Our interest in an open-ended approach to architecture emerges from our desire for democratic and participatory spaces, and from a resistance to disciplinary definitions. Silos of expertise produce silos of experience. In all of our work—buildings, public spaces, installations— we find architecture’s social and formal potential in projects that are incomplete, ambiguously perceived, and open to appropriation. To paraphrase Rosalind Krauss, we imagine architecture as a series of data points on a spectrum between building and not-building. We work within this nuanced gradient, open to either extreme yet drawn to the possibilities in between.
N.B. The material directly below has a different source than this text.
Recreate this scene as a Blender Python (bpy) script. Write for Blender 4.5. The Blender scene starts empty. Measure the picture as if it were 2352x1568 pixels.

Soon after, we were once again in an ephemeral installation we had designed and built. More than 30 miles (50 kilometers) of string undulated around us, swaying and rippling in the wind. During the design of Windshape—a pair of dynamically changing pavilions in the South of France—we began thinking of incomplete or ambiguous buildings as almost buildings, buildings that invite transformation or interpretation by others as a result of their resistance to closure or completion. While on the surface a seemingly diminished ambition, the almost building was for us a provocation. In our minds, this idea destabilized our understanding of buildings as conceptually, physically, or environmentally delineated entities—a remnant of Vitruvian thinking still embedded in architectural culture.
nARCHITECTS, WINDSHAPE, Lacoste, France, photograph, 2006.
This interest set us up for a paradoxical inversion of priorities. On the one hand we resolved to make our installations as building-like as possible in terms of form, use, and identity. Conversely, we sought to embody qualities we attributed to the almost building in our designs for more permanent buildings and public spaces. Could they somehow remain incomplete in positive ways—open to the outdoors, landscape, or environment, for example? Could they embrace ambiguity, shed their typological characters, and produce shifting perceptions? And finally, perhaps as a consequence of appearing incomplete or ambiguous, could they provoke appropriation, by remaining open-ended in terms of their use?
Without clear delineation or certain identity, an incomplete architecture offers us no single road map for action. Instead, a tantalizing multiplicity of outcomes invites us to imagine architecture as an armature for an ever-changing life.